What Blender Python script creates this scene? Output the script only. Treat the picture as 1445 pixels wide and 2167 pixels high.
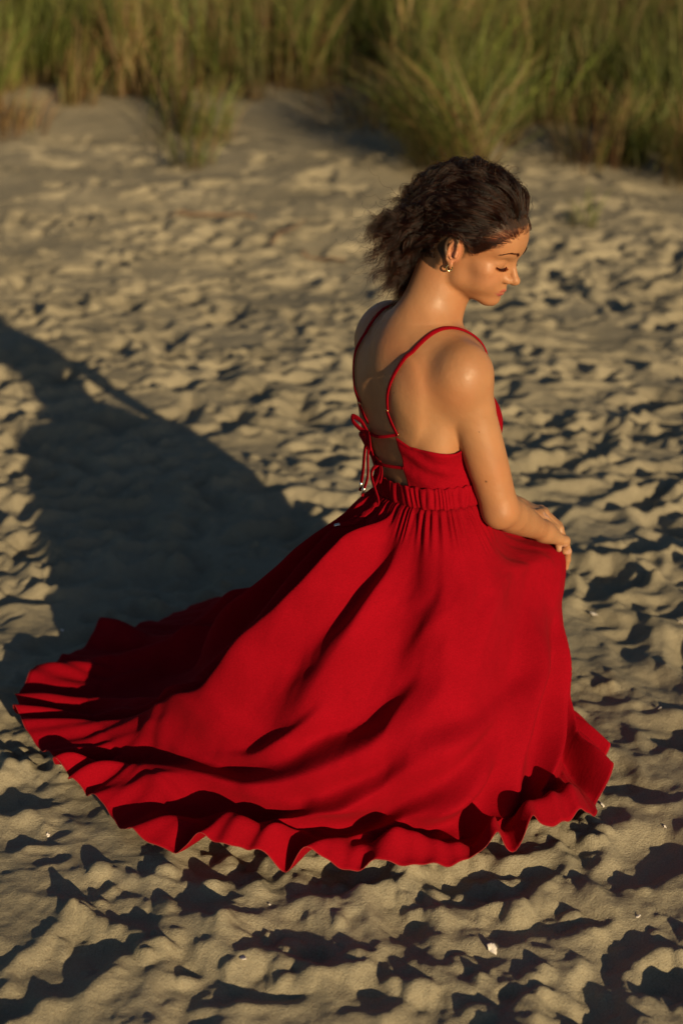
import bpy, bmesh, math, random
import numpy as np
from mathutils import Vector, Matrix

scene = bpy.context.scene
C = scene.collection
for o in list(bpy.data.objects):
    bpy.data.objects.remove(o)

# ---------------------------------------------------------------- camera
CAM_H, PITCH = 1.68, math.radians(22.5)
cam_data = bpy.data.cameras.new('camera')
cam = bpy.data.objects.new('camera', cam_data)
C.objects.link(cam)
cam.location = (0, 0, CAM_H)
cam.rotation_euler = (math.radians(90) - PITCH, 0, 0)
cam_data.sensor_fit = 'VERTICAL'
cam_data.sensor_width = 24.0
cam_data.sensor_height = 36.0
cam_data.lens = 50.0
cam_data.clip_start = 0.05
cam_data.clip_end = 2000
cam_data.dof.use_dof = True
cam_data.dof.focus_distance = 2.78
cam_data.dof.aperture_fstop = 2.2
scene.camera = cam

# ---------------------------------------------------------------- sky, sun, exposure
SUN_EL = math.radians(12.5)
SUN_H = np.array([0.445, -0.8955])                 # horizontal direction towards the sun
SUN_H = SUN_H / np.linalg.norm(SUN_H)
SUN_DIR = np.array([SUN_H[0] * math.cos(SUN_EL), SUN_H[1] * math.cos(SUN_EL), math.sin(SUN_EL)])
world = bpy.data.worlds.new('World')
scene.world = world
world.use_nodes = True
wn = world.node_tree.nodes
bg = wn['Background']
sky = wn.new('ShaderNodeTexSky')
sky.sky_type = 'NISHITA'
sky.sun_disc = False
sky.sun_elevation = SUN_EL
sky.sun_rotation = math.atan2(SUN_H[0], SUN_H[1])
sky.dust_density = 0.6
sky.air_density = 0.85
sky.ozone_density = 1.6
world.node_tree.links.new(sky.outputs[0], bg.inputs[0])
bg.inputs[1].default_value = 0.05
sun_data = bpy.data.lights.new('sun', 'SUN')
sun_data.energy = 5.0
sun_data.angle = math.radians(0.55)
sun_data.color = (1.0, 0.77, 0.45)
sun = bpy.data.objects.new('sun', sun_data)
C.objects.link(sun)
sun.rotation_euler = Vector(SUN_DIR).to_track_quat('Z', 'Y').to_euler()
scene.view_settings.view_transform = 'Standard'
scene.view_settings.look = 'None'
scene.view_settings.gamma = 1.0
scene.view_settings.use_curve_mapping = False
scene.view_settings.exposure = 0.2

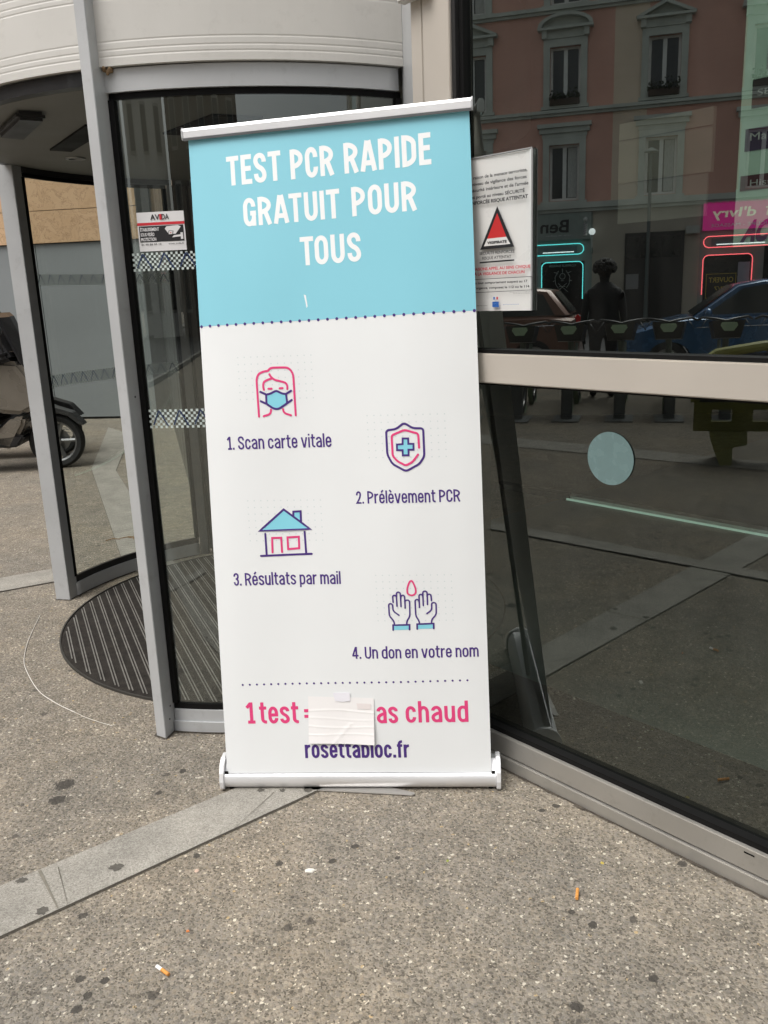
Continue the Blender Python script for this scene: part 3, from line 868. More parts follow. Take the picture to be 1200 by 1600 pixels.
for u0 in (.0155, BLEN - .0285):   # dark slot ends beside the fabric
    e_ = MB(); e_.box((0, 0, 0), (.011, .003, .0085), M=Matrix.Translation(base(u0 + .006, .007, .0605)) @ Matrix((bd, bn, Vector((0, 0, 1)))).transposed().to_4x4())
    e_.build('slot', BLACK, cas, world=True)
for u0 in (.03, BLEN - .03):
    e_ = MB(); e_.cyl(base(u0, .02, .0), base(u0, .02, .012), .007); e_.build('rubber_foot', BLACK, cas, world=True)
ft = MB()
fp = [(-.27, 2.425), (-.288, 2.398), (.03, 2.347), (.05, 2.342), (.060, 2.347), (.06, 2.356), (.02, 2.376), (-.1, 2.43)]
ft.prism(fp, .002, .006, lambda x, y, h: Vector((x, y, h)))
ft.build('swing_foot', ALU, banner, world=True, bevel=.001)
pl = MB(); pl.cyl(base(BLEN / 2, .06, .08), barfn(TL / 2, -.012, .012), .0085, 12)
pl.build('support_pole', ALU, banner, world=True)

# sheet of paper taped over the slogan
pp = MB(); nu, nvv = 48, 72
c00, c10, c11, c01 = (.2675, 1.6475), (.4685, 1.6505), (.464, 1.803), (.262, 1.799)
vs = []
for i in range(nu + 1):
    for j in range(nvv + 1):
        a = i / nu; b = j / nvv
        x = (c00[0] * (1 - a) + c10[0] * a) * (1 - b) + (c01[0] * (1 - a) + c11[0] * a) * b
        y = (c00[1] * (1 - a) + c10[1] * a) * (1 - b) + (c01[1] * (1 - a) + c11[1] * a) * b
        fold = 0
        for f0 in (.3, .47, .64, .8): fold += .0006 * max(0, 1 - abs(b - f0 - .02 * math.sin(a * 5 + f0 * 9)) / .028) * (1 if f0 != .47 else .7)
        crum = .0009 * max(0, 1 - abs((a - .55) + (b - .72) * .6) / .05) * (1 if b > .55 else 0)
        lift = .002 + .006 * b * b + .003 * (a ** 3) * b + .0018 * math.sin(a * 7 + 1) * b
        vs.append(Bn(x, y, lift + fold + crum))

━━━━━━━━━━

▸ **Aim**
Reproduce each record above by retyping it exactly; omit all images.

▸ **Answer to this problem**
What Blender Python script creates this scene? Output the script only. Treat the picture as 1445 pixels wide and 2167 pixels high.
import bpy, bmesh, math, random
import numpy as np
from mathutils import Vector, Matrix

scene = bpy.context.scene
C = scene.collection
for o in list(bpy.data.objects):
    bpy.data.objects.remove(o)

# ---------------------------------------------------------------- camera
CAM_H, PITCH = 1.68, math.radians(22.5)
cam_data = bpy.data.cameras.new('camera')
cam = bpy.data.objects.new('camera', cam_data)
C.objects.link(cam)
cam.location = (0, 0, CAM_H)
cam.rotation_euler = (math.radians(90) - PITCH, 0, 0)
cam_data.sensor_fit = 'VERTICAL'
cam_data.sensor_width = 24.0
cam_data.sensor_height = 36.0
cam_data.lens = 50.0
cam_data.clip_start = 0.05
cam_data.clip_end = 2000
cam_data.dof.use_dof = True
cam_data.dof.focus_distance = 2.78
cam_data.dof.aperture_fstop = 2.2
scene.camera = cam

# ---------------------------------------------------------------- sky, sun, exposure
SUN_EL = math.radians(12.5)
SUN_H = np.array([0.445, -0.8955])                 # horizontal direction towards the sun
SUN_H = SUN_H / np.linalg.norm(SUN_H)
SUN_DIR = np.array([SUN_H[0] * math.cos(SUN_EL), SUN_H[1] * math.cos(SUN_EL), math.sin(SUN_EL)])
world = bpy.data.worlds.new('World')
scene.world = world
world.use_nodes = True
wn = world.node_tree.nodes
bg = wn['Background']
sky = wn.new('ShaderNodeTexSky')
sky.sky_type = 'NISHITA'
sky.sun_disc = False
sky.sun_elevation = SUN_EL
sky.sun_rotation = math.atan2(SUN_H[0], SUN_H[1])
sky.dust_density = 0.6
sky.air_density = 0.85
sky.ozone_density = 1.6
world.node_tree.links.new(sky.outputs[0], bg.inputs[0])
bg.inputs[1].default_value = 0.05
sun_data = bpy.data.lights.new('sun', 'SUN')
sun_data.energy = 5.0
sun_data.angle = math.radians(0.55)
sun_data.color = (1.0, 0.77, 0.45)
sun = bpy.data.objects.new('sun', sun_data)
C.objects.link(sun)
sun.rotation_euler = Vector(SUN_DIR).to_track_quat('Z', 'Y').to_euler()
scene.view_settings.view_transform = 'Standard'
scene.view_settings.look = 'None'
scene.view_settings.gamma = 1.0
scene.view_settings.use_curve_mapping = False
scene.view_settings.exposure = 0.2

Continue the Blender Python script for this scene: part 3, from line 868. More parts follow. Take the picture to be 1200 by 1600 pixels.
for u0 in (.0155, BLEN - .0285):   # dark slot ends beside the fabric
    e_ = MB(); e_.box((0, 0, 0), (.011, .003, .0085), M=Matrix.Translation(base(u0 + .006, .007, .0605)) @ Matrix((bd, bn, Vector((0, 0, 1)))).transposed().to_4x4())
    e_.build('slot', BLACK, cas, world=True)
for u0 in (.03, BLEN - .03):
    e_ = MB(); e_.cyl(base(u0, .02, .0), base(u0, .02, .012), .007); e_.build('rubber_foot', BLACK, cas, world=True)
ft = MB()
fp = [(-.27, 2.425), (-.288, 2.398), (.03, 2.347), (.05, 2.342), (.060, 2.347), (.06, 2.356), (.02, 2.376), (-.1, 2.43)]
ft.prism(fp, .002, .006, lambda x, y, h: Vector((x, y, h)))
ft.build('swing_foot', ALU, banner, world=True, bevel=.001)
pl = MB(); pl.cyl(base(BLEN / 2, .06, .08), barfn(TL / 2, -.012, .012), .0085, 12)
pl.build('support_pole', ALU, banner, world=True)

# sheet of paper taped over the slogan
pp = MB(); nu, nvv = 48, 72
c00, c10, c11, c01 = (.2675, 1.6475), (.4685, 1.6505), (.464, 1.803), (.262, 1.799)
vs = []
for i in range(nu + 1):
    for j in range(nvv + 1):
        a = i / nu; b = j / nvv
        x = (c00[0] * (1 - a) + c10[0] * a) * (1 - b) + (c01[0] * (1 - a) + c11[0] * a) * b
        y = (c00[1] * (1 - a) + c10[1] * a) * (1 - b) + (c01[1] * (1 - a) + c11[1] * a) * b
        fold = 0
        for f0 in (.3, .47, .64, .8): fold += .0006 * max(0, 1 - abs(b - f0 - .02 * math.sin(a * 5 + f0 * 9)) / .028) * (1 if f0 != .47 else .7)
        crum = .0009 * max(0, 1 - abs((a - .55) + (b - .72) * .6) / .05) * (1 if b > .55 else 0)
        lift = .002 + .006 * b * b + .003 * (a ** 3) * b + .0018 * math.sin(a * 7 + 1) * b
        vs.append(Bn(x, y, lift + fold + crum))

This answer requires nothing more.